╭─ Recorded information
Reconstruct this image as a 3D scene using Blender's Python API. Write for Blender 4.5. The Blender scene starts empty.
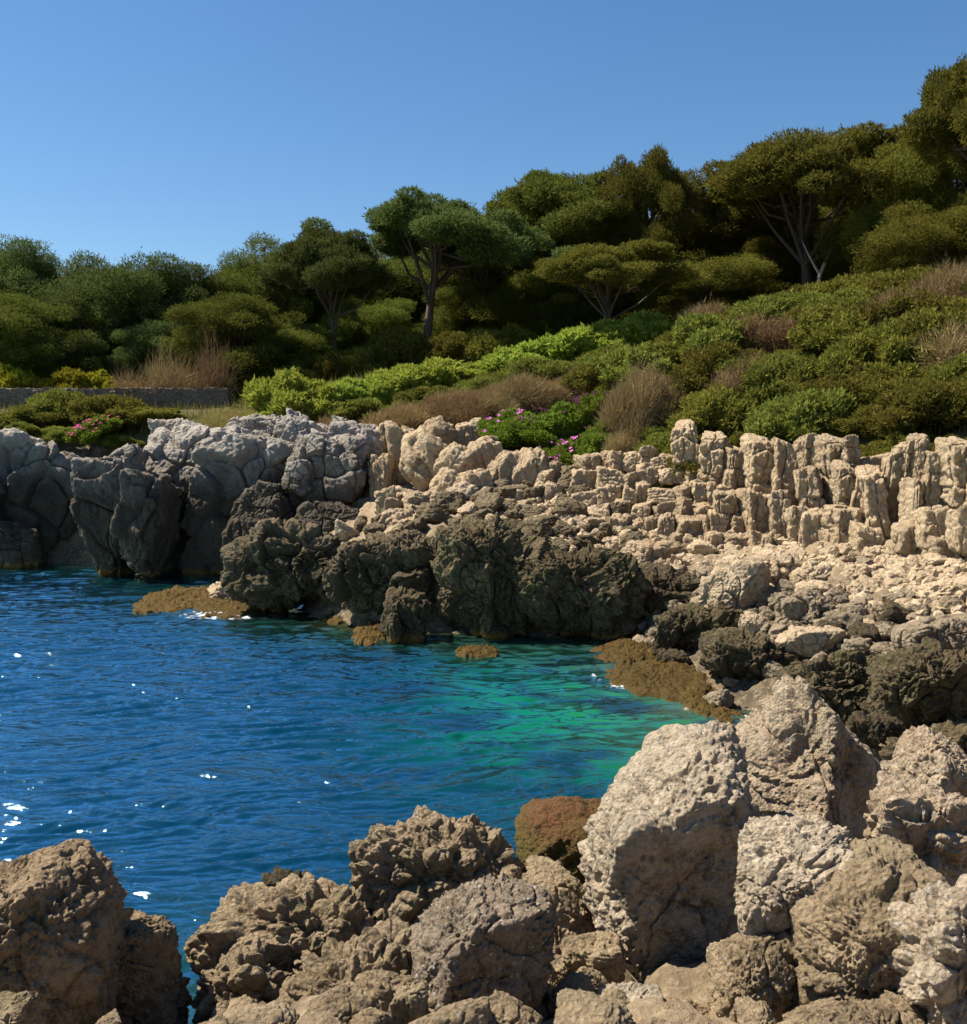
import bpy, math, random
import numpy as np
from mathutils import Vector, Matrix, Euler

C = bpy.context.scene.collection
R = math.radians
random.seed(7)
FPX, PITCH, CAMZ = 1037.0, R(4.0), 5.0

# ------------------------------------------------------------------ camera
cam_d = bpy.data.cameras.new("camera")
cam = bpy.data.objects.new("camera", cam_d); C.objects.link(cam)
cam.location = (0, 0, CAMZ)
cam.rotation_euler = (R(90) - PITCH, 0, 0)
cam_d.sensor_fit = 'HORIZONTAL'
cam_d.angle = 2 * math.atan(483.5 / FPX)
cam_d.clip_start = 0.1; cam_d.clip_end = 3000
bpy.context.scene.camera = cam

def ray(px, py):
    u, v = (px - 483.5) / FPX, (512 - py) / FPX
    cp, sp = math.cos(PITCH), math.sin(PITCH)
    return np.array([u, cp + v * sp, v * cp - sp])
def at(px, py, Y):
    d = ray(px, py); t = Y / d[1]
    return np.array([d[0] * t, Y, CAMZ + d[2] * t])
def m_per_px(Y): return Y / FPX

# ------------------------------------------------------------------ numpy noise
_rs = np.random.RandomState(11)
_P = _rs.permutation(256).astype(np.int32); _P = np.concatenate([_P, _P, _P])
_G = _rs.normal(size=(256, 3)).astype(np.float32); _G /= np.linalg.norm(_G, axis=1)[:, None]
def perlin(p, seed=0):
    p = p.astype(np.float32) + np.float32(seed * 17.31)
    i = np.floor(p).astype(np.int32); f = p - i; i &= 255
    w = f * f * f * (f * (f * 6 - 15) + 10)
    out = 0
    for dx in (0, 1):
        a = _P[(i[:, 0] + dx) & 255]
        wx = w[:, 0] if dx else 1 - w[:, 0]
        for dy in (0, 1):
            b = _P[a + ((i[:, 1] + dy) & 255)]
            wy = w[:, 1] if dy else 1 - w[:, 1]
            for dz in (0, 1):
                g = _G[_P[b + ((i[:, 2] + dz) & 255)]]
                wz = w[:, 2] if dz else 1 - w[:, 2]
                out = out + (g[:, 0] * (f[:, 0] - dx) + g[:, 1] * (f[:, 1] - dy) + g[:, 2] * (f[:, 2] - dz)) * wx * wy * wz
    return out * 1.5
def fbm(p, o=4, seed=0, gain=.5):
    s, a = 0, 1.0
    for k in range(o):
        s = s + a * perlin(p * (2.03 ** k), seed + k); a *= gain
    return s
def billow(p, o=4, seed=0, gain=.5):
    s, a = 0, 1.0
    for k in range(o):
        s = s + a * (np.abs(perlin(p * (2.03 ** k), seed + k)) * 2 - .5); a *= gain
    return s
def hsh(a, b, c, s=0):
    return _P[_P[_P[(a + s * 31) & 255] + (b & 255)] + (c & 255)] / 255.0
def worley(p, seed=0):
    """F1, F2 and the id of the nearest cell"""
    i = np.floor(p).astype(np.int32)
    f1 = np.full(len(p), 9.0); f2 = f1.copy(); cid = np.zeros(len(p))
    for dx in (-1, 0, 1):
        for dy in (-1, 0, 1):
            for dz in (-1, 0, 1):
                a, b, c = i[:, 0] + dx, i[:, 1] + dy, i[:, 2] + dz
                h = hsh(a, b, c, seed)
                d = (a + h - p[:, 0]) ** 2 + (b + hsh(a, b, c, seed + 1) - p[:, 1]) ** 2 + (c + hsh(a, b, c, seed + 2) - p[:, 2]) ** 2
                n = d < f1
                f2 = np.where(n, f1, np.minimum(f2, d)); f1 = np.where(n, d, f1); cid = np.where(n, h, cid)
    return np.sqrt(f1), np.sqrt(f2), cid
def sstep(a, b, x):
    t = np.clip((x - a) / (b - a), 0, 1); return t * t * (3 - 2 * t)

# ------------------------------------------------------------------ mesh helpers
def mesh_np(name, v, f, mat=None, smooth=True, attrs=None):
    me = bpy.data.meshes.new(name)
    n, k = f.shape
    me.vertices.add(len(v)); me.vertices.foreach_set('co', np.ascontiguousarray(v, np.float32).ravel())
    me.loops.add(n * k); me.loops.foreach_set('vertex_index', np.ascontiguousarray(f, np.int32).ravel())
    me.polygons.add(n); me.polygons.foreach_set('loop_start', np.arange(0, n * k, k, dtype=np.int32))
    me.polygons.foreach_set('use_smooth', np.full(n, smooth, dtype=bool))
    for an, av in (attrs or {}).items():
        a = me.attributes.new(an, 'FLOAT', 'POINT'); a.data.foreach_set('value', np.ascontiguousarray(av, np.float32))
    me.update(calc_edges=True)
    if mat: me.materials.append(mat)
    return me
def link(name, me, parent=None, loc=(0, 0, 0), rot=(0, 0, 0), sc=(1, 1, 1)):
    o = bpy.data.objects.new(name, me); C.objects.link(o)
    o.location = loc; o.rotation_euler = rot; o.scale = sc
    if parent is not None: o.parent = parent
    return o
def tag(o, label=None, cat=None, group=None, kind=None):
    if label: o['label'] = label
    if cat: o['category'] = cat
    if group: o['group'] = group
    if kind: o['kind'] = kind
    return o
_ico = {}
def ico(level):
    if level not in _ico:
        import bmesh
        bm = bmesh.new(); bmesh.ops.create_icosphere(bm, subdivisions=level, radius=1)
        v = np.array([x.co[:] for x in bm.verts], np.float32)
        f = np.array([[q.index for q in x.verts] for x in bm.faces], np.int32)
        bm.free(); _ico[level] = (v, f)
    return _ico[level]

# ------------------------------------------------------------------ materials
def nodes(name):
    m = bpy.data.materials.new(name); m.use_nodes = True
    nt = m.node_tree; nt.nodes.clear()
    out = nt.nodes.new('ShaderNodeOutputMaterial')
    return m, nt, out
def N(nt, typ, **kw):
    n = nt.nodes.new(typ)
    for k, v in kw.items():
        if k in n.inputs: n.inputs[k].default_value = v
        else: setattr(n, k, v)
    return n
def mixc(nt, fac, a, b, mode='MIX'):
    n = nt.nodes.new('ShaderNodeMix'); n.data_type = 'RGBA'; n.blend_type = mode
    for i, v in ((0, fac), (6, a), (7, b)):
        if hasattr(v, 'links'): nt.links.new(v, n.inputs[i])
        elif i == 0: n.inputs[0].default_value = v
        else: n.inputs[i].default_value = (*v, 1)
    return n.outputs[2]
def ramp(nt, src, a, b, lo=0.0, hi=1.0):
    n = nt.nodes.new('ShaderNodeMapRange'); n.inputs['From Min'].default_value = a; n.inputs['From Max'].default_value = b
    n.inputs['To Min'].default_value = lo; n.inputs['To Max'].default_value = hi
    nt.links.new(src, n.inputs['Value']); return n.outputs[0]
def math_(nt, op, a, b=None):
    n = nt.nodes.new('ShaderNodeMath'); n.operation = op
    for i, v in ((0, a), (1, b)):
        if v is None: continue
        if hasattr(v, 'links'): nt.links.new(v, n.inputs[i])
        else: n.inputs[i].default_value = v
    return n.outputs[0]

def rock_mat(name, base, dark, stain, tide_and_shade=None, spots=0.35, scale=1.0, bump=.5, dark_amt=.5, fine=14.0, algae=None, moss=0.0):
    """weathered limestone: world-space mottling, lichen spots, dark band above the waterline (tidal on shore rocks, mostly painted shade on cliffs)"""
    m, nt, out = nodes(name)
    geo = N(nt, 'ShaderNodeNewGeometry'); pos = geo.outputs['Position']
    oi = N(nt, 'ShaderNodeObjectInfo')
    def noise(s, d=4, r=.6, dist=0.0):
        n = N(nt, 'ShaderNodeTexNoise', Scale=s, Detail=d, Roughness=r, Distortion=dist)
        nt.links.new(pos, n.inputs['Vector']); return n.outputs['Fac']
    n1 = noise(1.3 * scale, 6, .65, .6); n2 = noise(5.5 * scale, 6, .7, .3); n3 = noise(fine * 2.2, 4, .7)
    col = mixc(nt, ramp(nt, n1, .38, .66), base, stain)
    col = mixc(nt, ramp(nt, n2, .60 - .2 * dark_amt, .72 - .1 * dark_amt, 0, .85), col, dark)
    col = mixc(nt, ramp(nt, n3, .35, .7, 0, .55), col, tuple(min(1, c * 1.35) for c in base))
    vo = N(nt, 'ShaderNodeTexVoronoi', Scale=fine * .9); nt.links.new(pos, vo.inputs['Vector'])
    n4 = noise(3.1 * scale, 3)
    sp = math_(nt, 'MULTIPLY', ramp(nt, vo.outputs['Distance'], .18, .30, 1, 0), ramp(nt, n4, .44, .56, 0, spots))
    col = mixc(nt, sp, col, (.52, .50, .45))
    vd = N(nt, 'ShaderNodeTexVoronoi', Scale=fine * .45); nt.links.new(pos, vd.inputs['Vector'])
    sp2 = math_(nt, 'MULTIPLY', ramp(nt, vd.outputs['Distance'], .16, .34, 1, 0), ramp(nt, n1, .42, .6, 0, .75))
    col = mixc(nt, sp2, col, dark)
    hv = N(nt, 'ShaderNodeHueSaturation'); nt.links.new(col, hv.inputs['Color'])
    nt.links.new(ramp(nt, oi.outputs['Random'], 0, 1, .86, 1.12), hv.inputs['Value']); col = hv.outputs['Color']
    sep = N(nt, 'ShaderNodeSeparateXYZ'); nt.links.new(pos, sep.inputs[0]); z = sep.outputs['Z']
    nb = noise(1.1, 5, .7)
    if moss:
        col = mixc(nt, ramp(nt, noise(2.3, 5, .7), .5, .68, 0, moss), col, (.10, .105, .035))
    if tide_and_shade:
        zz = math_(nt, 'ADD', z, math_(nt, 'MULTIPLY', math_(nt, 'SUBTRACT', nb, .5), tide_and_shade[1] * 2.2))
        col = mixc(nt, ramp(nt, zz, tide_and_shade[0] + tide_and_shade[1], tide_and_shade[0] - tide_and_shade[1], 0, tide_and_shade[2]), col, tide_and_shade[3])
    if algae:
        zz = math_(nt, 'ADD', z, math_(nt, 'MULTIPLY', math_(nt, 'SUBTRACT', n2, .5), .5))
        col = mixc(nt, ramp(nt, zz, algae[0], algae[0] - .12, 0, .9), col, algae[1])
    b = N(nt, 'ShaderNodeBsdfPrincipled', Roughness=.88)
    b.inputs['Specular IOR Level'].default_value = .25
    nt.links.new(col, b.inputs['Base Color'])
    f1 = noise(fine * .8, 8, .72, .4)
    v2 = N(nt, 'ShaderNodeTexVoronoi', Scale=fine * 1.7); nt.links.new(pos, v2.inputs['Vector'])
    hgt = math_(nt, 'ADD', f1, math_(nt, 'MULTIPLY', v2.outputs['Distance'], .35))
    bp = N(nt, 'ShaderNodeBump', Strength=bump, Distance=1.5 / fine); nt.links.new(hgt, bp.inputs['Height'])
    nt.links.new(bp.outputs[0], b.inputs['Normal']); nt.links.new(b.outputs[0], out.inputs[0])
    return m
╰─
▶ _Task_
Transcribe the opening line of the listing above, please, and every line after it through the line with "def m_per_px(Y): return Y / FPX", word for word, without pictures.

▶ _Output for this task_
Reconstruct this image as a 3D scene using Blender's Python API. Write for Blender 4.5. The Blender scene starts empty.
import bpy, math, random
import numpy as np
from mathutils import Vector, Matrix, Euler

C = bpy.context.scene.collection
R = math.radians
random.seed(7)
FPX, PITCH, CAMZ = 1037.0, R(4.0), 5.0

# ------------------------------------------------------------------ camera
cam_d = bpy.data.cameras.new("camera")
cam = bpy.data.objects.new("camera", cam_d); C.objects.link(cam)
cam.location = (0, 0, CAMZ)
cam.rotation_euler = (R(90) - PITCH, 0, 0)
cam_d.sensor_fit = 'HORIZONTAL'
cam_d.angle = 2 * math.atan(483.5 / FPX)
cam_d.clip_start = 0.1; cam_d.clip_end = 3000
bpy.context.scene.camera = cam

def ray(px, py):
    u, v = (px - 483.5) / FPX, (512 - py) / FPX
    cp, sp = math.cos(PITCH), math.sin(PITCH)
    return np.array([u, cp + v * sp, v * cp - sp])
def at(px, py, Y):
    d = ray(px, py); t = Y / d[1]
    return np.array([d[0] * t, Y, CAMZ + d[2] * t])
def m_per_px(Y): return Y / FPX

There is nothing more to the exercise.